» Work to complete
Set down exactly the lines from the one with "pebbles(12400, [(0.61, 4.2, 10.2, 13.55)]" to the one with "for i, y in", both included, and no line outside that range.

» Information provided
┄┄┄┄┄┄

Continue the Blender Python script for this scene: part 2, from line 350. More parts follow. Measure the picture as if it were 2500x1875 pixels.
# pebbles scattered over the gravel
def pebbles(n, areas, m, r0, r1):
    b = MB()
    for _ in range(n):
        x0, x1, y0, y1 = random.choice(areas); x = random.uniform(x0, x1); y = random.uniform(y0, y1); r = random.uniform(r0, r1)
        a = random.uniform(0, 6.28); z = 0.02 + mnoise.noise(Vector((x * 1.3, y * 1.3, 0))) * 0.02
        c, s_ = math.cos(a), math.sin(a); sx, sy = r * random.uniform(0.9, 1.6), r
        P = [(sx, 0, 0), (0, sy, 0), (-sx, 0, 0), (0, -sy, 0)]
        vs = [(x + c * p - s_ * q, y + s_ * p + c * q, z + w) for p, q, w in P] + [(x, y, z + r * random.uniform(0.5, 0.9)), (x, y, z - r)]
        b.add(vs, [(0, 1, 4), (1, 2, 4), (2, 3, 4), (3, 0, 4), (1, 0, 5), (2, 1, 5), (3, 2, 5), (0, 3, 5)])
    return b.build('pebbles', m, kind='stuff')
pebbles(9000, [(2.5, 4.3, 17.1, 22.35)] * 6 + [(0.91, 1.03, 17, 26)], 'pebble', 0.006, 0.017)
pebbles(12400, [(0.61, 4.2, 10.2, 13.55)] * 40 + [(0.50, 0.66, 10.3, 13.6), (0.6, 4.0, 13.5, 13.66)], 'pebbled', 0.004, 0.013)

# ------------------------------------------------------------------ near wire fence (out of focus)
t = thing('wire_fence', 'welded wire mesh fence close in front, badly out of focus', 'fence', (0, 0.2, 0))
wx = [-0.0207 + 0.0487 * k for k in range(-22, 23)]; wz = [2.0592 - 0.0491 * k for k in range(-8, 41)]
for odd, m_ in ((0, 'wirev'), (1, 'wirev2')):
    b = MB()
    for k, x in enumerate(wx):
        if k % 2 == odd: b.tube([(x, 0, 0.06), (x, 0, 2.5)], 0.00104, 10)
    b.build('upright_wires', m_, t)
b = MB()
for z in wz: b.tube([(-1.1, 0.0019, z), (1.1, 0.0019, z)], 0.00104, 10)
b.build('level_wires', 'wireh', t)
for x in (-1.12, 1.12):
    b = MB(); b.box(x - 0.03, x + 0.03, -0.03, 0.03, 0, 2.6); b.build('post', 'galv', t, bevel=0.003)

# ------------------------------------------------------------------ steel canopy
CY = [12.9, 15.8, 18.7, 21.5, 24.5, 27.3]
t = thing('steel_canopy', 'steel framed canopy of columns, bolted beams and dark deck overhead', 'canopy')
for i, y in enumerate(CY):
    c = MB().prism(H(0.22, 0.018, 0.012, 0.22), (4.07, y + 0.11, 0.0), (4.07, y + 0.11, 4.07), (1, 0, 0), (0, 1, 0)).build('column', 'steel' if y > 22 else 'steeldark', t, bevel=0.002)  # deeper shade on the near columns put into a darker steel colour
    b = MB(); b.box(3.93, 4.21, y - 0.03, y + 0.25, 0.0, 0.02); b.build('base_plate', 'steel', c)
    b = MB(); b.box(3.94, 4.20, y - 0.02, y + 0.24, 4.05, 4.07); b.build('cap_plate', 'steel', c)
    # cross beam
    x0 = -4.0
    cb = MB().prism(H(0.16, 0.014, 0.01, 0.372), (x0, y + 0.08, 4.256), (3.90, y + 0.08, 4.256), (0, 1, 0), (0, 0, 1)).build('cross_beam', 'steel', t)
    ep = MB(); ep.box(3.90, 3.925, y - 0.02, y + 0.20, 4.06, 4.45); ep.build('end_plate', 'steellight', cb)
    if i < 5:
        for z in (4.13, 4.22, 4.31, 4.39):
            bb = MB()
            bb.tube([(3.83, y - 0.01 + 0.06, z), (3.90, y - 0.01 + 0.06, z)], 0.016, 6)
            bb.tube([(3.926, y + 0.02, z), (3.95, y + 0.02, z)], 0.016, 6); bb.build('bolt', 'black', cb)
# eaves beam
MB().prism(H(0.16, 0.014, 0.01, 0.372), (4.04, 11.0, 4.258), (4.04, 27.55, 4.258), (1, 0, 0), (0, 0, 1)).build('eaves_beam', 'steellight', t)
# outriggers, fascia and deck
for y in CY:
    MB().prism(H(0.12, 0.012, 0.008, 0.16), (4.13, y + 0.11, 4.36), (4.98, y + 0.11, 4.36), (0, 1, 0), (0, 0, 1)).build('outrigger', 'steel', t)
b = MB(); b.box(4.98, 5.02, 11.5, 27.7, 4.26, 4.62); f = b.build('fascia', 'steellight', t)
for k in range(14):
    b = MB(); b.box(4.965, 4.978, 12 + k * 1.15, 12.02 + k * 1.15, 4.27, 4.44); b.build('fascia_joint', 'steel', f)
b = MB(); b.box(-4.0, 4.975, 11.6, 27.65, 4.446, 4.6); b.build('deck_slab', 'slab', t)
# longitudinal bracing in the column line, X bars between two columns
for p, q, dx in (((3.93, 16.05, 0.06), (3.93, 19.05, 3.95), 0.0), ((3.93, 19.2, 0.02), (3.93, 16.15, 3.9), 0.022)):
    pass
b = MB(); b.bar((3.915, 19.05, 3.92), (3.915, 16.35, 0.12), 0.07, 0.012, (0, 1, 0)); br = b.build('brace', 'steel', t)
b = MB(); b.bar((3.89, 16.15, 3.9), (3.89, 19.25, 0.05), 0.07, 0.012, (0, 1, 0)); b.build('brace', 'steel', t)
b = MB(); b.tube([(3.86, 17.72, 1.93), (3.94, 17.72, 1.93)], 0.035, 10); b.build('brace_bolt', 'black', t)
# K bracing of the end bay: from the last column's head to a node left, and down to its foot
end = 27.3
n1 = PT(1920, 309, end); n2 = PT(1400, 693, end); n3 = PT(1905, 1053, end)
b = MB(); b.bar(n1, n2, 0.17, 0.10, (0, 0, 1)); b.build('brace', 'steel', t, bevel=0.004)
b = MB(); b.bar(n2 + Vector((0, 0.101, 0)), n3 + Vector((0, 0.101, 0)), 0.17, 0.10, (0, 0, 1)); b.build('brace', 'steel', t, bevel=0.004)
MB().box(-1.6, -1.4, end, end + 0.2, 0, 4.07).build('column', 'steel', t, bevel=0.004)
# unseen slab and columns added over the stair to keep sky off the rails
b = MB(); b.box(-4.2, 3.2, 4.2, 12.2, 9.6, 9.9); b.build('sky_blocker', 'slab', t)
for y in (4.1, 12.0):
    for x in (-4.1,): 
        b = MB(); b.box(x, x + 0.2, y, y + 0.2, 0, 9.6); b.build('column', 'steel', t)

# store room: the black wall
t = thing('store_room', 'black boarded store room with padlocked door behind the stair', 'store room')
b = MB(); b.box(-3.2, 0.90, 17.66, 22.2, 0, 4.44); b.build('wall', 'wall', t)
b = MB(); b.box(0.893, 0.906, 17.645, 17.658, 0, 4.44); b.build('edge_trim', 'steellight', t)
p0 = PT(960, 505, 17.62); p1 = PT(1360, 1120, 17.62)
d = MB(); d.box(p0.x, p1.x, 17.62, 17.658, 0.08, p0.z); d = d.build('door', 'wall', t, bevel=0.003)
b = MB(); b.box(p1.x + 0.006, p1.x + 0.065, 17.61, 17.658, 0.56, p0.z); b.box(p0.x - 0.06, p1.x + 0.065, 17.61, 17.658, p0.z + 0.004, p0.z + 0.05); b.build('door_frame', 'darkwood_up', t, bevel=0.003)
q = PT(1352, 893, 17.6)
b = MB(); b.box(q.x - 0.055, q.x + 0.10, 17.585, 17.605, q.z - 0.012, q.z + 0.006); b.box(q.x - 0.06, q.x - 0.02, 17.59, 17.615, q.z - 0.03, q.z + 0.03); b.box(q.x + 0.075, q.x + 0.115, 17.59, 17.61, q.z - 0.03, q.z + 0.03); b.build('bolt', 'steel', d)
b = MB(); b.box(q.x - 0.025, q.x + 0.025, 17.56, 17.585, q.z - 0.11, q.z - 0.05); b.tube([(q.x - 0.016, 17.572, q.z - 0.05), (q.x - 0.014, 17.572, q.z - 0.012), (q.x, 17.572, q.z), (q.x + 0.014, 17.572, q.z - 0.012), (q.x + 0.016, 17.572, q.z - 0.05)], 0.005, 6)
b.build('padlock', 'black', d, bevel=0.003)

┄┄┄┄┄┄

» The answer
pebbles(12400, [(0.61, 4.2, 10.2, 13.55)] * 40 + [(0.50, 0.66, 10.3, 13.6), (0.6, 4.0, 13.5, 13.66)], 'pebbled', 0.004, 0.013)

# ------------------------------------------------------------------ near wire fence (out of focus)
t = thing('wire_fence', 'welded wire mesh fence close in front, badly out of focus', 'fence', (0, 0.2, 0))
wx = [-0.0207 + 0.0487 * k for k in range(-22, 23)]; wz = [2.0592 - 0.0491 * k for k in range(-8, 41)]
for odd, m_ in ((0, 'wirev'), (1, 'wirev2')):
    b = MB()
    for k, x in enumerate(wx):
        if k % 2 == odd: b.tube([(x, 0, 0.06), (x, 0, 2.5)], 0.00104, 10)
    b.build('upright_wires', m_, t)
b = MB()
for z in wz: b.tube([(-1.1, 0.0019, z), (1.1, 0.0019, z)], 0.00104, 10)
b.build('level_wires', 'wireh', t)
for x in (-1.12, 1.12):
    b = MB(); b.box(x - 0.03, x + 0.03, -0.03, 0.03, 0, 2.6); b.build('post', 'galv', t, bevel=0.003)

# ------------------------------------------------------------------ steel canopy
CY = [12.9, 15.8, 18.7, 21.5, 24.5, 27.3]
t = thing('steel_canopy', 'steel framed canopy of columns, bolted beams and dark deck overhead', 'canopy')
for i, y in enumerate(CY):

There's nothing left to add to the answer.